Em 22 de novembro do ano passado, comentei no Observatório da Imprensa, sob o título ‘Brancos e negros no Brasil: comunicando a verdade’ uma reportagem do Estado com o sociólogo e economista Marcelo Paixão, da Universidade Federal do Rio de Janeiro.
A matéria – a rigor, uma entrevista – serviu para pôr pela primeira vez no radar da mídia o que chamei à época o ‘achado’ do professor Paixão para mostrar de forma eloquente e original a disparidade entre os principais grupos étnicos brasileiros (brancos e pretos/pardos).
Trabalhando com os dados do Índice de Desenvolvimento Humano (IDH), da ONU, que mede a qualidade de vida das populações de mais de 170 países, ele criou dois Brasís imaginários, um só de brancos, outro só de pretos/pardos.
No IDH de 2002, o Brasil, como ele é, estava 73º lugar.

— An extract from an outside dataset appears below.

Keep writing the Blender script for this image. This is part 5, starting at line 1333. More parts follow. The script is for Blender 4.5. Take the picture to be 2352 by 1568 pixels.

Sem pretos, estaria no 44º posto. Sem brancos, no 104º.
Paixão acaba de repetir o trabalho, desta vez com o IDH de 2004, divulgado há pouco mais de uma semana, informa no Globo de hoje o colunista Ancelmo Goes.
Neste IDH, o Brasil real seria o 69º de 177 países. O imaginário Brasil branco seria o 46º. O Brasil negro, o 97º. O que a notícia deixou de registrar é que o primeiro desceu duas posições. O segundo subiu sete.
Algo a ver com as políticas sociais do governo que assumiu em 2003? Com a palavra, os especialistas.
Hoje, por sinal, o professor Marcelo Paixão volta ao Estado, não como entrevistado, mas articulista. Em texto no caderno Aliás, muito bem intitulado ‘O mercado é assimétrico e perverso. Mas quem vê?’, com o sub-título ‘Na pauta das políticas públicas, as desigualdades raciais passam batido’, ele escreve:
‘O modelo brasileiro de relações raciais consiste em práticas de congelamento das assimetrias raciais. Tal padrão consiste na geração de um imaginário coletivo que passa a considerar naturais a interminável reprodução das desigualdades entres os grupos de raça/cor, na invisibilidade das demandas sociais dos contingentes discriminados e na indefinida postergação das ações do poder público no sentido de sua superação. Tais efeitos, quando postos à luz do mercado de trabalho, denotam ser evidentemente perversos, não somente contra os negros e negras brasileiros, mas para toda a nação no seu conjunto que acaba aproveitanddo de forma notoriamente insuficiente o potencial criativo de metade de sua população.’
Sugiro reler, à luz dessas palavras, a nota ‘Para que servem as datas’, publicada ontem.
P.S.1 [Acrescentado às 14h45 de 19/11]
A Folha, que desde a primeira hora tem sido o jornal brasileiro com a melhor cobertura sobre a tragédia do Gol, traz hoje sobre o assunto um furo para ninguém botar defeito: matéria assinada pela colunista Eliane Cantanhêde revela que o Boeing vindo de Manaus para Brasília não voava na altitude usual para essa rota, 41 mil pés. ‘A altitude não habitual (37 mil pés) ‘fora autorizada pelo controle aéreo’, informa Eliane. E agora, como é que fica a teoria, já em parte desacreditava, que debitava aos pilotos do Legacy a culpa pela colisão?
P.S. 2 Por falar em bom jornalismo, são de ler, no Estado, a reportagem de Paulo Moreira Leite ‘Site rastreia contas do governo’, sobre o Contas Abertas, e a entrevista da sempre competente Laura Greenhalg, no caderno Aliás, com o jurista (e ex-vice prefeito de São Paulo na gestão Marta) Hélio Bicudo.
P.S. 3 Falava ou não falava pela CNBB o bispo Aldo Pagotto, presidente da Pastoral Social da entidade, quando disse que o Bolsa Família ‘vicia’ e e só ‘uma ajuda que levou à acomodação, ao empanzinamento’?
Empanizar, é bom não esquecer, é sinônimo de empanturrar.
Segundo o bispo de Jales, SP, Demétrio Valenti, no Estado de hoje, Pagotto emitiu uma opinião ‘estritamente pessoal’.
Não é o que dizia o Globo de ontem: ‘Dom Aldo Pagotto deu as declarações ao lado do presidente da CNBB, dom Geraldo Majella (…) Embora não tenha sido tão enfático, dom Geraldo afirmou que a opinião dele representa a da entidade’.
Se assim é, é o caso de dizer: Vixe Maria, cruz credo.